** Start of Raw data **

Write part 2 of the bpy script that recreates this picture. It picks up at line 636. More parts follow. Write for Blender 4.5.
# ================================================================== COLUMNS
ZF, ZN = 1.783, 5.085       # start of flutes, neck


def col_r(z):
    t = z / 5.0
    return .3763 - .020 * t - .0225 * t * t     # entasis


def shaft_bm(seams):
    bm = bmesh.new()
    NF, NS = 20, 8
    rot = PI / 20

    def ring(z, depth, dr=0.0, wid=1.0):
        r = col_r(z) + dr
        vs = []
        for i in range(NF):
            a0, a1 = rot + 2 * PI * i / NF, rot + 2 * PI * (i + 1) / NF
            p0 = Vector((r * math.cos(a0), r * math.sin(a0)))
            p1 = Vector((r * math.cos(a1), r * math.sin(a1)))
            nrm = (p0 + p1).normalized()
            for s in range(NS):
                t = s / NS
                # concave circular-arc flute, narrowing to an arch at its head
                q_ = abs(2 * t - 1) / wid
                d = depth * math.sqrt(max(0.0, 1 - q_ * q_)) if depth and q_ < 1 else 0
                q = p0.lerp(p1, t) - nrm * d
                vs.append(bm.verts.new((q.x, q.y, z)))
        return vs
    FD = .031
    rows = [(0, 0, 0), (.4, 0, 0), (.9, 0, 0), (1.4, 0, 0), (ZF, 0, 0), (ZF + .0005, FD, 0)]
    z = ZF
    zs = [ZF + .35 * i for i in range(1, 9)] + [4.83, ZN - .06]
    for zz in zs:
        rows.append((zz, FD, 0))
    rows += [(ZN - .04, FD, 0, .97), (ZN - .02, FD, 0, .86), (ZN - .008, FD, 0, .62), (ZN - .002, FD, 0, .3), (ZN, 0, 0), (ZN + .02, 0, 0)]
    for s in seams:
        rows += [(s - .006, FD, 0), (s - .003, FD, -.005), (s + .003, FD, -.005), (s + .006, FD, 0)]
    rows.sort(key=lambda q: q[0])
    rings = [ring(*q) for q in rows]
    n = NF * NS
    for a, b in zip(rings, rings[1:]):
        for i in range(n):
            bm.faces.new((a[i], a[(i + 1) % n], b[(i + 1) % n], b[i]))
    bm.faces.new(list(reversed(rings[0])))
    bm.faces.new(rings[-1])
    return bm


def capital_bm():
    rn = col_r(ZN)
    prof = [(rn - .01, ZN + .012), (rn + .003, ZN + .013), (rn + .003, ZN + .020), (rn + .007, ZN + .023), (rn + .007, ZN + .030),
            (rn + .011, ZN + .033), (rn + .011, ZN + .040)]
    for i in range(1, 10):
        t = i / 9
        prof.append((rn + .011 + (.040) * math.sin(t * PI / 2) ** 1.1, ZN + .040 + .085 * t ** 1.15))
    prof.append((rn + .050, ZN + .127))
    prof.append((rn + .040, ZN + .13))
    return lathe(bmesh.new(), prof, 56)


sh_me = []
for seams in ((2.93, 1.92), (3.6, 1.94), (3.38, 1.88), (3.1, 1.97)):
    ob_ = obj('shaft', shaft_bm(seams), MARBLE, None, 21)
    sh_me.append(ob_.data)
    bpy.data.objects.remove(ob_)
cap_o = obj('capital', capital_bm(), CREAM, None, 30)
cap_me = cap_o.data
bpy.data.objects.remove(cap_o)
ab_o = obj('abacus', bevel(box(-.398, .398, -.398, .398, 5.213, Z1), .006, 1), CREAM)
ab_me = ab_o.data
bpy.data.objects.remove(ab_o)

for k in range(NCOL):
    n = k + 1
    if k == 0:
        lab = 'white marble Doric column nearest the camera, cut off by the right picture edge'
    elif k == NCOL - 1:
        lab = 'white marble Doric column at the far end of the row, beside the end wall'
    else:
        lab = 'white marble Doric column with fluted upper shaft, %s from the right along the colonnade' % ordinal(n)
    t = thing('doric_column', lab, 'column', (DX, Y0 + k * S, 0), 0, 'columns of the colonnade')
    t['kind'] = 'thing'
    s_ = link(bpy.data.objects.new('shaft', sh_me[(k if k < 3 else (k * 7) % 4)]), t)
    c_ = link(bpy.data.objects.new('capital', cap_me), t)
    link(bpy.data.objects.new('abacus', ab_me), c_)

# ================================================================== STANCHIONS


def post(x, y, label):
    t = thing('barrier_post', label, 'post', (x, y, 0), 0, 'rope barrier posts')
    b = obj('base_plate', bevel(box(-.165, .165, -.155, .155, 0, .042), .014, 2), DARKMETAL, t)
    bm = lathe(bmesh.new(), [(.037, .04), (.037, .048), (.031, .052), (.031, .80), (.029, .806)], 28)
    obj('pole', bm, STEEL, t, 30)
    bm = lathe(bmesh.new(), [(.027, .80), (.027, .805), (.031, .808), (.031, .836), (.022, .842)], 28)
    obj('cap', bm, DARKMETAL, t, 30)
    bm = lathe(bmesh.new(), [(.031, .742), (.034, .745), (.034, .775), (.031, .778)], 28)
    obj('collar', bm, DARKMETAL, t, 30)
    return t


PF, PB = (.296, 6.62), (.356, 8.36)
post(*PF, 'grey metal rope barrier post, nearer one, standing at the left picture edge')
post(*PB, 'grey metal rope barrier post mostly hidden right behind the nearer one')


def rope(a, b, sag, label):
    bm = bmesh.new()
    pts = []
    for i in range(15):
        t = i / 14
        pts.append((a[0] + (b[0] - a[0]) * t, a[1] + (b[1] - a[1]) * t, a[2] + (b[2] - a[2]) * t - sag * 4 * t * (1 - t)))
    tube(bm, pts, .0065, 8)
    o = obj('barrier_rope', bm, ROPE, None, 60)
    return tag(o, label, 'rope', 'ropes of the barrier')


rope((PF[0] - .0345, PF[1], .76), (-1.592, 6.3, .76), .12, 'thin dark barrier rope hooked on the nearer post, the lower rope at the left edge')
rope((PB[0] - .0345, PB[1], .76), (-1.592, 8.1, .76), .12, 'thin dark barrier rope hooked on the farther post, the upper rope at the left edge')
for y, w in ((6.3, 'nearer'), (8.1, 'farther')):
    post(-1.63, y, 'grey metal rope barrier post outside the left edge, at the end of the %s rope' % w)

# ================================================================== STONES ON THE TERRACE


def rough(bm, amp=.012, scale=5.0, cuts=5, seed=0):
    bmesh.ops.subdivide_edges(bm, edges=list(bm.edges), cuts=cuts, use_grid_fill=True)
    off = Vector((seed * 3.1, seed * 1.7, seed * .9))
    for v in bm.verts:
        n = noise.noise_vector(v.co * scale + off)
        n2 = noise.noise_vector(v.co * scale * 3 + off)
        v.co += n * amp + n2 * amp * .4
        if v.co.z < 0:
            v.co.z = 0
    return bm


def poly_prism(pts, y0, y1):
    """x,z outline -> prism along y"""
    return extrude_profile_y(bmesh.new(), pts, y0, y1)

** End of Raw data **

» **Work to do**: Everything from the first line above through the line that contains "ZF, ZN = 1.783, 5.085" should be duplicated exactly, please, and nothing beyond it.

» **Final result**:
Write part 2 of the bpy script that recreates this picture. It picks up at line 636. More parts follow. Write for Blender 4.5.
# ================================================================== COLUMNS
ZF, ZN = 1.783, 5.085       # start of flutes, neck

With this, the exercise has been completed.